El Espíritu Santo es
antídoto eficaz para la tristeza y la soledad; papa Francisco
Francisco presidió el último Regina Coeli del año en el día de Pentecostés desde la ventana del estudio del Palacio Apostólico del Vaticano, desde donde explicó la importancia que esta fiesta tiene para la Iglesia.
El Espíritu “nos enseña la única cosa indispensable: amar como ama Dios”. Es el “consolador, abogado, intercesor, es decir, Aquél que nos asiste, nos defiende, está a nuestro lado en el camino de la vida y lucha por el bien y contra el mal”, subrayó.
El Espíritu Santo es “una inmensa cascada de
gracia”. “Quien se sumerge con fe en este misterio de regeneración renace a la
plenitud de la vida filial”, dijo el papa Francisco en la homilía de la Santa
Misa de Pentecostés.
Homilía del papa Francisco en el día de Pentecostés
15 de mayo de 2016…
La
misión de Jesús, culminada con el don del Espíritu Santo, tenía esta finalidad
esencial: restablecer nuestra relación con el Padre, destruida por el pecado;
apartarnos de la condición de huérfanos y restituirnos a la de hijos.
El
apóstol Pablo, escribiendo a los cristianos de Roma, dice: «Los que se dejan
llevar por el Espíritu de Dios, esos son hijos de Dios. Habéis recibido, no un
espíritu de esclavitud, para recaer en el temor, sino un espíritu de hijos
adoptivos, que nos hace gritar: ¡Abba, Padre!» (Rm 8,14-15).
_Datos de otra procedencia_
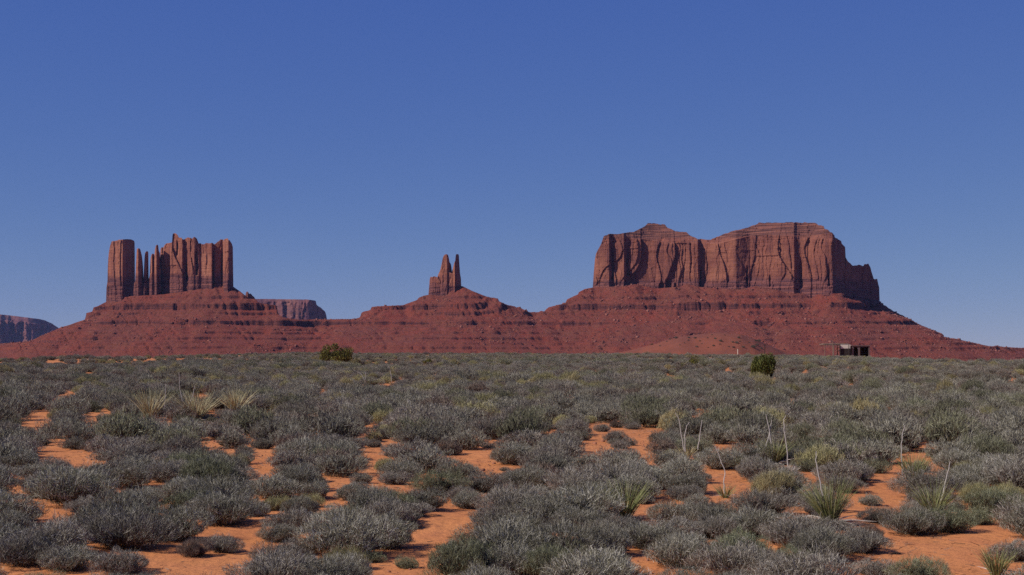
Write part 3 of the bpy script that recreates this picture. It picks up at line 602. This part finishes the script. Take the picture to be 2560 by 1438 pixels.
xs = np.array([c[0] for c in cand]); ys = np.array([c[1] for c in cand]); zs = ground(xs, ys); kn = vnoise(xs / 6, ys / 6, 301); kn2 = vnoise(xs / 17, ys / 17, 305)
for (x, y, s), z, k1, k2 in zip(cand, zs, kn, kn2):
    px, py = dist_to_px(x, y, z); d = math.hypot(x, y)
    if d < 62 and not free(x, y, 0.42 * s, 0.82 if d < 24 else 1.0): continue
    if d > 55 and k2 < 0.36 and rr.random() < 0.55: continue
    if bare_share(px, py, 0.95 * s * FPX / y, 0.42 * s * FPX / y) > ((0.30 if s < 0.42 else 0.13 if s < 0.8 else 0.08) if d < 60 else 0.12) and not (d > 60 and rr.random() < 0.35): continue
    if d > float(crest(px)) + 25: continue
    if hides(px, py, 0.95 * s * FPX / y, 0.42 * s * FPX / y): continue
    if d > 62: s *= 0.80 + 0.9 * max(0.0, k1 - 0.35)
    q = rr.random()
    kind = 'pale' if q < (0.022 if d < 30 else 0.045) + (0.12 if d > 30 and k2 > .62 else 0) else 'olive' if q < 0.10 + 0.15 * (k1 > 0.70) else 'violet' if q < 0.5 else 'brown' if q < 0.54 else 'straw' if q < (0.548 if d < 30 else 0.565) + 0.05 * (k2 > .6) * (d > 30) else 'grey'
    if kind == 'pale': s *= 0.8
    if d < 62: occupy(x, y, 0.42 * s)
    field.append(dict(x=x, y=y, z=float(z), s=s, kind=kind, hs=rr.uniform(0.85, 1.2) * (1.12 if d > 24 else 1.0), px=px, py=py))
field.sort(key=lambda e: e['y'])
inview = [e for e in field if -60 < e['px'] < 2620]
NIND = max(0, 296 - len(near))
ind = inview[:NIND]; ids = set(id(e) for e in ind); rest = [e for e in field if id(e) not in ids]
near_all = near + ind
GROUPS = {'grey': 'low grey desert shrubs', 'violet': 'low grey desert shrubs', 'olive': 'low grey desert shrubs', 'brown': 'low grey desert shrubs', 'pale': 'low grey desert shrubs'}
MIDSRC = {}
for e in near_all:
    vs_ = KINDS[e['kind']]; i = rr.randrange(len(vs_)); me, stm, md, _, _ = vs_[i]
    rot = rr.uniform(0, 6.28); sc = e['s']
    if e['y'] < 33:
        o = obj("desert_shrub", None); o.location = (e['x'], e['y'], e['z'] - 0.01); o.rotation_euler.z = rot; o.scale = (sc, sc, sc * e['hs'])
        obj("foliage", me, o); obj("stem", stm, o)
    else:
        o = obj("desert_shrub", md); o.location = (e['x'], e['y'], e['z'] - 0.01); o.rotation_euler.z = rot; o.scale = (sc, sc, sc * e['hs'])
    e['o'] = o
print("individual shrubs", len(near_all), "rest", len(rest), "farthest individual", max(e['y'] for e in near_all))

# the rest of the brush, one object: points carrying shrub copies
def brush_object():
    keys = []; 
    srcobjs = []
    # sources: shrub meshes, held by the object itself through the material-bearing meshes of real shrubs in view
    for key, lst in KINDS.items():
        for t in lst:
            srcobjs.append((key, t[2]))
    # small joined template mesh list -> one mesh each as node inputs need objects: merge by instancing on faces is avoided, build one big mesh
    idx = {}
    tmpl = []
    for key, me in srcobjs:
        n = len(me.vertices); a = np.zeros(n * 3, np.float32); me.vertices.foreach_get("co", a); tmpl.append((key, a.reshape(-1, 4, 3)))
    return tmpl
ng = bpy.data.node_groups.new("brush_scatter", 'GeometryNodeTree')
ng.interface.new_socket("Geometry", in_out='INPUT', socket_type='NodeSocketGeometry'); ng.interface.new_socket("Geometry", in_out='OUTPUT', socket_type='NodeSocketGeometry')
gi = ng.nodes.new("NodeGroupInput"); go = ng.nodes.new("NodeGroupOutput"); iop = ng.nodes.new("GeometryNodeInstanceOnPoints")
join = ng.nodes.new("GeometryNodeJoinGeometry")
# real single-mesh shrubs in the field serve as sources
src = []
for key, lst in KINDS.items():
    for t in lst:
        cand_ = [e for e in near_all if e['o'].data == t[2]]
        if cand_: src.append((key, cand_[0]['o']))
        else:
            e = next((e for e in reversed(near_all) if e['kind'] == key and e['o'].type == 'EMPTY' and e['y'] > 22), None)
            if e is None: e = next(e for e in reversed(near_all) if e['kind'] == key and e['o'].type == 'EMPTY')
            if e is not None:
                o = e['o']; loc, rz_, sc_ = o.location.copy(), o.rotation_euler.z, o.scale.copy()
                for c in list(o.children): bpy.data.objects.remove(c)
                bpy.data.objects.remove(o); o = obj("desert_shrub", t[2]); o.location = loc; o.rotation_euler.z = rz_; o.scale = sc_; e['o'] = o; src.append((key, o))
# (reverse order: join geometry keeps last linked first)
for key, o in reversed(src):
    n = ng.nodes.new("GeometryNodeObjectInfo"); n.transform_space = 'ORIGINAL'; n.inputs["Object"].default_value = o; n.inputs["As Instance"].default_value = True
    ng.links.new(n.outputs["Geometry"], join.inputs[0])
def attr(nm, typ):
    n = ng.nodes.new("GeometryNodeInputNamedAttribute"); n.data_type = typ; n.inputs[0].default_value = nm; return n.outputs["Attribute"]
ng.links.new(gi.outputs[0], iop.inputs["Points"]); ng.links.new(join.outputs[0], iop.inputs["Instance"]); iop.inputs["Pick Instance"].default_value = True
ng.links.new(attr("pick", 'INT'), iop.inputs["Instance Index"]); ng.links.new(attr("rot", 'FLOAT_VECTOR'), iop.inputs["Rotation"]); ng.links.new(attr("scl", 'FLOAT_VECTOR'), iop.inputs["Scale"])
ng.links.new(iop.outputs[0], go.inputs[0])
def add_points(name, pts):
    me = bpy.data.meshes.new(name); me.vertices.add(len(pts)); me.vertices.foreach_set("co", np.array([(e['x'], e['y'], e['z'] - 0.02) for e in pts], np.float32).ravel())
    pk = me.attributes.new("pick", 'INT', 'POINT'); rt = me.attributes.new("rot", 'FLOAT_VECTOR', 'POINT'); sc = me.attributes.new("scl", 'FLOAT_VECTOR', 'POINT')
    by = {}
    for i, (k, o) in enumerate(src): by.setdefault(k, []).append(i)
    pk.data.foreach_set("value", np.array([rr.choice(by[e['kind']]) for e in pts], np.int32))
    rt.data.foreach_set("vector", np.array([(rr.uniform(-.06, .06), rr.uniform(-.06, .06), rr.uniform(0, 6.28)) for e in pts], np.float32).ravel())
    sc.data.foreach_set("vector", np.array([(e['s'], e['s'], e['s'] * e['hs']) for e in pts], np.float32).ravel())
    o = obj(name, me); md = o.modifiers.new("scatter", 'NODES'); md.node_group = ng; return o
tag(add_points("brush", rest), "low grey brush covering the plain to its far edge", "brush", kind="stuff")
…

He aquí la
relación reestablecida: la paternidad de Dios se reaviva en nosotros a través
de la obra redentora de Cristo y del don del Espíritu Santo.
El
Espíritu es dado por el Padre y nos conduce al Padre. Toda la obra de la
salvación es una obra que regenera, en la cual la paternidad de Dios, mediante
el don del Hijo y del Espíritu, nos libra de la orfandad en la que hemos caído.
También en nuestro tiempo se constatan diferentes signos de nuestra condición
de huérfanos: Esa soledad interior que percibimos incluso en medio de la
muchedumbre, y que a veces puede llegar a ser tristeza existencial; esa
supuesta independencia de Dios, que se ve acompañada por una cierta nostalgia
de su cercanía; ese difuso analfabetismo espiritual por el que nos sentimos
incapaces de rezar; esa dificultad para experimentar verdadera y realmente la
vida eterna, como plenitud de comunión que germina aquí y que florece después de
la muerte; esa dificultad para reconocer al otro como hermano, en cuanto hijo
del mismo Padre; y así otros signos semejantes.
A
todo esto se opone la condición de hijos, que es nuestra vocación originaria,
aquello para lo que estamos hechos, nuestro «ADN» más profundo que, sin
embargo, fue destruido y se necesitó el sacrificio del Hijo Unigénito para que
fuese restablecido. Del inmenso don de amor, como la muerte de Jesús en la
cruz, ha brotado para toda la humanidad la efusión del Espíritu Santo, como una
inmensa cascada de gracia. Quien se sumerge con fe en este misterio de
regeneración renace a la plenitud de la vida filial.
«No
os dejaré huérfanos». Hoy, fiesta de Pentecostés, estas palabras de Jesús nos
hacen pensar también en la presencia maternal de María en el cenáculo. La Madre
de Jesús está en medio de la comunidad de los discípulos, reunida en oración:
es memoria viva del Hijo e invocación viva del Espíritu Santo. Es la Madre de
la Iglesia. A su intercesión confiamos de manera particular a todos los
cristianos, a las familias y las comunidades, que en este momento tienen más
necesidad de la fuerza del Espíritu Paráclito, Defensor y Consolador, Espíritu
de verdad, de libertad y de paz.
Como
afirma también san Pablo, el Espíritu hace que nosotros pertenezcamos a Cristo:
«El que no tiene el Espíritu de Cristo no es de Cristo» (Rm 8,9). Y para
consolidar nuestra relación de pertenencia al Señor Jesús, el Espíritu nos hace
entrar en una nueva dinámica de fraternidad. Por medio del Hermano universal,
Jesús, podemos relacionarnos con los demás de un modo nuevo, no como huérfanos,
sino como hijos del mismo Padre bueno y misericordioso. Y esto hace que todo
cambie.
Podemos
mirarnos como hermanos, y nuestras diferencias harán que se multiplique la
alegría y la admiración de pertenecer a esta única paternidad y fraternidad.